The Mahon Tribunal is seeking an order compelling Irish Times editor Geraldine Kennedy and Public Affairs Correspondent Colm Keena to provide any information which might help it prove it was not the source of the leaked letter.
The letter from the tribunal to businessman David McKenna contained confidential information about tribunal enquiries into payments made to Taoiseach Bertie Ahern in the early 1990s.
This afternoon, counsel for the tribunal, Denis McDonald, said the court must consider if it was responsible behaviour to publish private material from the tribunal.
He also asked the court to consider was it responsible to destroy the documents after an order had been made by the tribunal seeking their disclosure.
Mr McDonald questioned whether it would not have been more responsible to contest the order. Journalists were not above the law, he said, claiming the journalists concerned had usurped the courts' function.
Mr McDonald also claimed that because the journalists had admitted that the documents had been sent to them anonymously and had not been solicited, the issue of protection of sources was not relevant to the case.
Mr McDonald said the tribunal was not taking the action because the leaked document concerned the Taoiseach, but because it was seeking to keep the proceedings of its own private investigative unit private.
He also claimed the tribunal's right to freedom of expression had been infringed by the publication of the confidential documents.
Tribunal may seek contempt proceedings
This afternoon, senior counsel for the tribunal, Denis McDonald, also clarified that his clients would seek to have contempt proceedings taken against the journalists if the High Court granted the order being sought and the journalists failed to comply with it.

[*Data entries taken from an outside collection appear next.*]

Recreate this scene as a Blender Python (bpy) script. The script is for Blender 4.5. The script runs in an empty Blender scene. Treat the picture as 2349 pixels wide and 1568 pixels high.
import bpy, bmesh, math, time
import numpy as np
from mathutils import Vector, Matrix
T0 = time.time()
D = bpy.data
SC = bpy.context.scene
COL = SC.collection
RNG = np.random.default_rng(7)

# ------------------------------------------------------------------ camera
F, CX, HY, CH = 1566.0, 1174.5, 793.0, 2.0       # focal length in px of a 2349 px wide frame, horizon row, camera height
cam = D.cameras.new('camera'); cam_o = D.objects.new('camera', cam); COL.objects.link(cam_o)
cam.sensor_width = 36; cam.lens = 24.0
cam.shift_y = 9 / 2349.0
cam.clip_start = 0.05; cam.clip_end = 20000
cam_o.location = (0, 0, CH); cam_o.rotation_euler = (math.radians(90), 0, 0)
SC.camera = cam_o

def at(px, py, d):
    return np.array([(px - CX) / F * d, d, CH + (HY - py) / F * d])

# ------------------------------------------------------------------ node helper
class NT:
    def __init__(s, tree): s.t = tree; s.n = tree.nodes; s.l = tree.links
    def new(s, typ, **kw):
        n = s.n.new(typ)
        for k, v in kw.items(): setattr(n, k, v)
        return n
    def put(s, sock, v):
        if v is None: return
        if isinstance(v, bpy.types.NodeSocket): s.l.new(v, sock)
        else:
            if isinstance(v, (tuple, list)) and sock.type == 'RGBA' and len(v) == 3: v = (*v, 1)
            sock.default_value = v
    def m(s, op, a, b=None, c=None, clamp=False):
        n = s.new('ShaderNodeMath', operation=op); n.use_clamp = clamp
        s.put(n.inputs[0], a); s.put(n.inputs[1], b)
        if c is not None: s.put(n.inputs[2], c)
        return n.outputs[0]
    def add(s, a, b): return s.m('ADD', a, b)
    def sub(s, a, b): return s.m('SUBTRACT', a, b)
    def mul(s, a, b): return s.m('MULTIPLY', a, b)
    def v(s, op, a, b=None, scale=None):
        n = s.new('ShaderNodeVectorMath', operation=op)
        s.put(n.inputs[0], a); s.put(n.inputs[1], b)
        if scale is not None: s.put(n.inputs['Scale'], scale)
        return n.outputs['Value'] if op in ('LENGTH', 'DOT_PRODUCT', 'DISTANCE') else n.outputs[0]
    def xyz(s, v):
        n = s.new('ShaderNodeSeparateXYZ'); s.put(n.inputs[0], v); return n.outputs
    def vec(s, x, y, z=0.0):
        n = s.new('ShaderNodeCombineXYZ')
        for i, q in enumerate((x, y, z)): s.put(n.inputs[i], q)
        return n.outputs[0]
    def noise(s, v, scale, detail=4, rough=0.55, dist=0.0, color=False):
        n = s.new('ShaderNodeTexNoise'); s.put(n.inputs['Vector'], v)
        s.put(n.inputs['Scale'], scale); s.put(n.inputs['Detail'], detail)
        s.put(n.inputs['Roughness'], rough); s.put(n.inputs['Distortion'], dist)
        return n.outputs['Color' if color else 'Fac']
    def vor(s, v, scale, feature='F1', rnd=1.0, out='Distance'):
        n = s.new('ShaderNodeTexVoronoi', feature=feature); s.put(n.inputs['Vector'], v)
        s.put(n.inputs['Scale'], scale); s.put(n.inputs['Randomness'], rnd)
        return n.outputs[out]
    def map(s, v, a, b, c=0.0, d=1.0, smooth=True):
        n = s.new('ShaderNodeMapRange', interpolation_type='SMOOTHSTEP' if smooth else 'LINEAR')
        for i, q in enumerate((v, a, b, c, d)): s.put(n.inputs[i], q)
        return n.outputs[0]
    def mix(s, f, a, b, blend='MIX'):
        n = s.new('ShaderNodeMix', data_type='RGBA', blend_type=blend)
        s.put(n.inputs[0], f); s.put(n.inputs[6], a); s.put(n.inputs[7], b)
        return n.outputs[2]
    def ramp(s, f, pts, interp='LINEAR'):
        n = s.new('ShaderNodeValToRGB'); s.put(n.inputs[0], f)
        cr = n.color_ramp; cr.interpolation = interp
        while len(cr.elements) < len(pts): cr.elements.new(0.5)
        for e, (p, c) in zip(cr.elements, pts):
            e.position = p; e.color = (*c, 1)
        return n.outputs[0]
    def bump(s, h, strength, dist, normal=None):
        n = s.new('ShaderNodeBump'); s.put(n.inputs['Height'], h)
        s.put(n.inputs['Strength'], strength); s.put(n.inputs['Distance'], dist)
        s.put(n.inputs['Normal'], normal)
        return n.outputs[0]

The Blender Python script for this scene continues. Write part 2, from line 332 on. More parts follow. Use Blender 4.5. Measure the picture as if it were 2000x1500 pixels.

Mr McDonald told the court that he had taken instructions from his client during the lunch break.
He said the tribunal's intent was to recall the defendants before it, if the court granted the order.
He said if the journalists failed to comply with the order by answering the questions, the matter would be brought before the High Court again seeking a ruling of contempt against them.
Beginning legal submissions on behalf of the two journalists, Senior Counsel Eoin McGonigal said the documents had been destroyed, not out of disrespect to the courts, but in order to protect the source of the information.
He said the journalists would be arguing that the application by the tribunal must fail for a number of reasons, including that it would infringe on the defendants rights to freedom of expression, and would interfere with their rights to pursue their careers.